• **Information given**:
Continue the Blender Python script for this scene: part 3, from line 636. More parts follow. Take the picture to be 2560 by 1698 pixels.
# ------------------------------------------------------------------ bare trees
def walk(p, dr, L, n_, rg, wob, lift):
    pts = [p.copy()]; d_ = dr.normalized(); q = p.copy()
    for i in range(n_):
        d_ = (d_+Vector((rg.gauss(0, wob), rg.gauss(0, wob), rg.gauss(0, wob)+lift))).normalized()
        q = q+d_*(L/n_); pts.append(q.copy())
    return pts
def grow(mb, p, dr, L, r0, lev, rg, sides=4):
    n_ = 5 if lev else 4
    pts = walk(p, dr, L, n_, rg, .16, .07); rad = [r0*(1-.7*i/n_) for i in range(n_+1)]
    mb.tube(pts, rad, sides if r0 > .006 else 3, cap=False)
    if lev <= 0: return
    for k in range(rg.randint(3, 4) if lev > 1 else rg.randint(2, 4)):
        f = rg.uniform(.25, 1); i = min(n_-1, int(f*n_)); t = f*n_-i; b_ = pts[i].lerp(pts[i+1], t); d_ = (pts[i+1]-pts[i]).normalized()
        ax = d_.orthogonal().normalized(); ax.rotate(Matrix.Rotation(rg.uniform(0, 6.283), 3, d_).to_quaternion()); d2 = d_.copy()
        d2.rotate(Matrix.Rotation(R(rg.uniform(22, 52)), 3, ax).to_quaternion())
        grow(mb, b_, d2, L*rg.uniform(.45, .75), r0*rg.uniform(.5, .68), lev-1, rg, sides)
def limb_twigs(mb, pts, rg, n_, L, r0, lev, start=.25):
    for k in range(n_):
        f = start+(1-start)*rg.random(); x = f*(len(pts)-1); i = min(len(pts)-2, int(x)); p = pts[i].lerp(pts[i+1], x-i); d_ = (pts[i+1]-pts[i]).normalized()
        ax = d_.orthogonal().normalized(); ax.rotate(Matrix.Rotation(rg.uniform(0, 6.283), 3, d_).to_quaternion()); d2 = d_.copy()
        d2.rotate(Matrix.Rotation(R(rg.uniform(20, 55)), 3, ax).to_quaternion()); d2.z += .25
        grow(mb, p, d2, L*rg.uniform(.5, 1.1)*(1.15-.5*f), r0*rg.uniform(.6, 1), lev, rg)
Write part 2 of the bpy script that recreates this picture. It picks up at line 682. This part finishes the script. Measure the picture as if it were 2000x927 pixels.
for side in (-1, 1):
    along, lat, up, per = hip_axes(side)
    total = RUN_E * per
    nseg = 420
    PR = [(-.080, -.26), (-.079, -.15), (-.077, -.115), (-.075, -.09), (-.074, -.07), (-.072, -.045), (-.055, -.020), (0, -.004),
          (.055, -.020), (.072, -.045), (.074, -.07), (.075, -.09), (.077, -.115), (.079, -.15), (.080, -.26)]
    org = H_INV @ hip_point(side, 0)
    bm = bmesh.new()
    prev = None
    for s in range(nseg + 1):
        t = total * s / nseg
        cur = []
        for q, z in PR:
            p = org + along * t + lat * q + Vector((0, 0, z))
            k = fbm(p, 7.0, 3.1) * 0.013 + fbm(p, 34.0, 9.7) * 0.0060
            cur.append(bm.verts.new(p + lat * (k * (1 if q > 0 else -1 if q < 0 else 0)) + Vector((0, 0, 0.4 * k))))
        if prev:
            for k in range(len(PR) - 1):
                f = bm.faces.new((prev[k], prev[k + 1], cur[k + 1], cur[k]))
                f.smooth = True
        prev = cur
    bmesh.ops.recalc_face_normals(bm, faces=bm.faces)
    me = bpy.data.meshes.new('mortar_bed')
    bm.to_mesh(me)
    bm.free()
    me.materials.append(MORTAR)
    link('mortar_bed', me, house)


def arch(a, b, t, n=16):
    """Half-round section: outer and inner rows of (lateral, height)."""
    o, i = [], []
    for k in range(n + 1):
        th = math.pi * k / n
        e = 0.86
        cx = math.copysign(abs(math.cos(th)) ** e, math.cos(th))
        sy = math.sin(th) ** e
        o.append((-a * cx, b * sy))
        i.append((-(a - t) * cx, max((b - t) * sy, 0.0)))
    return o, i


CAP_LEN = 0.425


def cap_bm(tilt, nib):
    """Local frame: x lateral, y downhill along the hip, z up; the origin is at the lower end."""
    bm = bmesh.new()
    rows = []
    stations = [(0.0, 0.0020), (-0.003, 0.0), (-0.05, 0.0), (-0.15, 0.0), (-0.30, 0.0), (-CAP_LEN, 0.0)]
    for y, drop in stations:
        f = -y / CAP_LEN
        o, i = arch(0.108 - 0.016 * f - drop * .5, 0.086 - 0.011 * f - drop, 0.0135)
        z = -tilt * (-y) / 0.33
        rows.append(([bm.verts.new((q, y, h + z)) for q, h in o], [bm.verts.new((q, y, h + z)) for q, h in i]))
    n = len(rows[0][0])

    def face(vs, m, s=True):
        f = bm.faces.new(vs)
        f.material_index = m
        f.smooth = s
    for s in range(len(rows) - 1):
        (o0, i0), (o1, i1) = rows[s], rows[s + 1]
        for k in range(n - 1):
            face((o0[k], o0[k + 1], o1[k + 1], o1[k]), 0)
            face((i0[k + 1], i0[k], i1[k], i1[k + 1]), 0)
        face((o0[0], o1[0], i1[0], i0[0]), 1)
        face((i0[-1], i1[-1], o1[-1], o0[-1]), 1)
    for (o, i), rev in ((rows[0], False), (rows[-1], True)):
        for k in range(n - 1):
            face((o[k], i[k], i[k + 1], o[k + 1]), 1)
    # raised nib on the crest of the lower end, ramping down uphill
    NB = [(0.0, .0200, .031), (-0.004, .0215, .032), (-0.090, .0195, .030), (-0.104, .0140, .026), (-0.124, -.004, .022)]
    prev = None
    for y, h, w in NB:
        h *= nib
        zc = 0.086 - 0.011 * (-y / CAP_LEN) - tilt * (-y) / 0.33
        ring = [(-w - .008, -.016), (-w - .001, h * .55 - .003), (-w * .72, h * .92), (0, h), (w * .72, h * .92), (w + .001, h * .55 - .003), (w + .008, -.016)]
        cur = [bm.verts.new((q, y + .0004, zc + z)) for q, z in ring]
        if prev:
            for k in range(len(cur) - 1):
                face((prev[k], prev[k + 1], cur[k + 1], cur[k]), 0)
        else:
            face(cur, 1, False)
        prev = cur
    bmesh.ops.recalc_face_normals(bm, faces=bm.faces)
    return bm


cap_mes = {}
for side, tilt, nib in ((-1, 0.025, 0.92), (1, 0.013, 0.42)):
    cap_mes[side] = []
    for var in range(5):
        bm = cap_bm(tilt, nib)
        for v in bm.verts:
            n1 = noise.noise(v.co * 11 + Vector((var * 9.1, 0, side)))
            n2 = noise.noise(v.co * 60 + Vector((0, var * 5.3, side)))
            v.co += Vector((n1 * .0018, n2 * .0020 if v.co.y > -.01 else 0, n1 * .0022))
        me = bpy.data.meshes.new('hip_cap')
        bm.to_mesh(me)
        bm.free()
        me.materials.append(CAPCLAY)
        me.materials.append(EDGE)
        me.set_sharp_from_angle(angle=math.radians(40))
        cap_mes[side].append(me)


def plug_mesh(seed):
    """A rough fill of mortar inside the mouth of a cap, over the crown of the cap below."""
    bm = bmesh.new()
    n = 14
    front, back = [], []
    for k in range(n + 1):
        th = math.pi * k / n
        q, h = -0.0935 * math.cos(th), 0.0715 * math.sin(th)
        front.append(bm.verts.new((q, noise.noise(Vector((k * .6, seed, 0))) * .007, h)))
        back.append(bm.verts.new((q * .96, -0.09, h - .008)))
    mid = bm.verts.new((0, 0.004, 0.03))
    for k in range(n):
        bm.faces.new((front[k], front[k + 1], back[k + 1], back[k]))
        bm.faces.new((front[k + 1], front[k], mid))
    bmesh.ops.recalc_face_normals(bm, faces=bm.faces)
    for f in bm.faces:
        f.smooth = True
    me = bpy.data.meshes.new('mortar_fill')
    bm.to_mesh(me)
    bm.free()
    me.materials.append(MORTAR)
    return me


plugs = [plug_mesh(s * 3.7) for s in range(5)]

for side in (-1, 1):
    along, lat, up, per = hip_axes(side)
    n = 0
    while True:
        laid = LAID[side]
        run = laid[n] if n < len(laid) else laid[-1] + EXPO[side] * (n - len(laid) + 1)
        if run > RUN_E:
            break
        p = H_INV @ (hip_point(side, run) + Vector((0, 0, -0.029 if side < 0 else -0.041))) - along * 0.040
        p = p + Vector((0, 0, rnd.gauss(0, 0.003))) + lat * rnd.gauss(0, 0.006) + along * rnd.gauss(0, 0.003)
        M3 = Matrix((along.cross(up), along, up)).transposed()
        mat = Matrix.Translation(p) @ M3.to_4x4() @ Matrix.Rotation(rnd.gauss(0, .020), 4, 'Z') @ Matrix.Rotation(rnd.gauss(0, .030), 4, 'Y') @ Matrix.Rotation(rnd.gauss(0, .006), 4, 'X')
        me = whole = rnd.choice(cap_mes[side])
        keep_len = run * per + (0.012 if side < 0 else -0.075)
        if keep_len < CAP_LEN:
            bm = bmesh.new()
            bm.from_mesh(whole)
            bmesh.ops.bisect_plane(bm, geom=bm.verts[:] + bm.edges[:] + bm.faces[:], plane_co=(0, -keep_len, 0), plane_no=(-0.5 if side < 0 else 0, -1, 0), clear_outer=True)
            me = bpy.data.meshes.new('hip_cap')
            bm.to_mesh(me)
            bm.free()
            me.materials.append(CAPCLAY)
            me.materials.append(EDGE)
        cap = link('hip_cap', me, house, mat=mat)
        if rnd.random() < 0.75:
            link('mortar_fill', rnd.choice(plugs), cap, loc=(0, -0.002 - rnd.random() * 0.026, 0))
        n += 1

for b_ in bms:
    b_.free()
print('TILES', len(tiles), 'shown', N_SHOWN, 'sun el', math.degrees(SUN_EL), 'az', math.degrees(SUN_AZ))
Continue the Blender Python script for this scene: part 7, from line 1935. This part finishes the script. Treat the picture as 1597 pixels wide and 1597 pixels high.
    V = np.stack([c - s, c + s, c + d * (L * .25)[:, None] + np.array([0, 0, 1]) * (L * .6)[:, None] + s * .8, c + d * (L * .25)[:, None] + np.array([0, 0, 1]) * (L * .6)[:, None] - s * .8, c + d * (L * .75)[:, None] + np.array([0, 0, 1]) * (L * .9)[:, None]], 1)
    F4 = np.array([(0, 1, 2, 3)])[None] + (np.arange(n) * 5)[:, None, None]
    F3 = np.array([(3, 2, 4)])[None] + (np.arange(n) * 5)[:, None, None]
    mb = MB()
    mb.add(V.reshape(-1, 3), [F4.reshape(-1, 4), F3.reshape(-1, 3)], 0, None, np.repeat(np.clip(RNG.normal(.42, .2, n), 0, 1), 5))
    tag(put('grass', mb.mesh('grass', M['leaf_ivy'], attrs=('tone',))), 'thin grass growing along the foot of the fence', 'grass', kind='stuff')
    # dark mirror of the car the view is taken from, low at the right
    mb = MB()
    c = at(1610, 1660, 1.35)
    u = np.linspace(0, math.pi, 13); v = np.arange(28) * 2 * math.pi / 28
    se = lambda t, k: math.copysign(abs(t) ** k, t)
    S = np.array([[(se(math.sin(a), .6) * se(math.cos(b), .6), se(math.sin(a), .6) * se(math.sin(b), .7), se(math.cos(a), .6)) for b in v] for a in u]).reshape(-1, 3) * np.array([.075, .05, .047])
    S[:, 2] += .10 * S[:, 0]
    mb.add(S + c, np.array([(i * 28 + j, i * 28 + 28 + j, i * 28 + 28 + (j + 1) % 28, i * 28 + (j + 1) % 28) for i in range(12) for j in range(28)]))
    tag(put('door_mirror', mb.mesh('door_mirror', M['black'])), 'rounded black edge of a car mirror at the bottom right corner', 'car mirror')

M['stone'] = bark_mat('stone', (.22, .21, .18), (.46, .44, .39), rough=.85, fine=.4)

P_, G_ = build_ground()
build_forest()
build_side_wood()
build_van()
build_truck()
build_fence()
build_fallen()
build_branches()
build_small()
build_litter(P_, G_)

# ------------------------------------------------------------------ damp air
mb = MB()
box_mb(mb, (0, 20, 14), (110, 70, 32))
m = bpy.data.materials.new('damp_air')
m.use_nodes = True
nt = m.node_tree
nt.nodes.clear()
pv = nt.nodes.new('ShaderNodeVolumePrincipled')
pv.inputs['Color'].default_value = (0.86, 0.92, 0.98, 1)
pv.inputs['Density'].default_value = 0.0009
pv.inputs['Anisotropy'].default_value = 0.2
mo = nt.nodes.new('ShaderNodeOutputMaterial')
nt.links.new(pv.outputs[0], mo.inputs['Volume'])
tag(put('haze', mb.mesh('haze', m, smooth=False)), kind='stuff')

• **Description of the task**: Among the records above, extract exactly the lines from the line with "Write part 2" to the line with "return o, i", both lines included, and leave out the rest.

• **Exercise answer**:
Write part 2 of the bpy script that recreates this picture. It picks up at line 682. This part finishes the script. Measure the picture as if it were 2000x927 pixels.
for side in (-1, 1):
    along, lat, up, per = hip_axes(side)
    total = RUN_E * per
    nseg = 420
    PR = [(-.080, -.26), (-.079, -.15), (-.077, -.115), (-.075, -.09), (-.074, -.07), (-.072, -.045), (-.055, -.020), (0, -.004),
          (.055, -.020), (.072, -.045), (.074, -.07), (.075, -.09), (.077, -.115), (.079, -.15), (.080, -.26)]
    org = H_INV @ hip_point(side, 0)
    bm = bmesh.new()
    prev = None
    for s in range(nseg + 1):
        t = total * s / nseg
        cur = []
        for q, z in PR:
            p = org + along * t + lat * q + Vector((0, 0, z))
            k = fbm(p, 7.0, 3.1) * 0.013 + fbm(p, 34.0, 9.7) * 0.0060
            cur.append(bm.verts.new(p + lat * (k * (1 if q > 0 else -1 if q < 0 else 0)) + Vector((0, 0, 0.4 * k))))
        if prev:
            for k in range(len(PR) - 1):
                f = bm.faces.new((prev[k], prev[k + 1], cur[k + 1], cur[k]))
                f.smooth = True
        prev = cur
    bmesh.ops.recalc_face_normals(bm, faces=bm.faces)
    me = bpy.data.meshes.new('mortar_bed')
    bm.to_mesh(me)
    bm.free()
    me.materials.append(MORTAR)
    link('mortar_bed', me, house)


def arch(a, b, t, n=16):
    """Half-round section: outer and inner rows of (lateral, height)."""
    o, i = [], []
    for k in range(n + 1):
        th = math.pi * k / n
        e = 0.86
        cx = math.copysign(abs(math.cos(th)) ** e, math.cos(th))
        sy = math.sin(th) ** e
        o.append((-a * cx, b * sy))
        i.append((-(a - t) * cx, max((b - t) * sy, 0.0)))
    return o, i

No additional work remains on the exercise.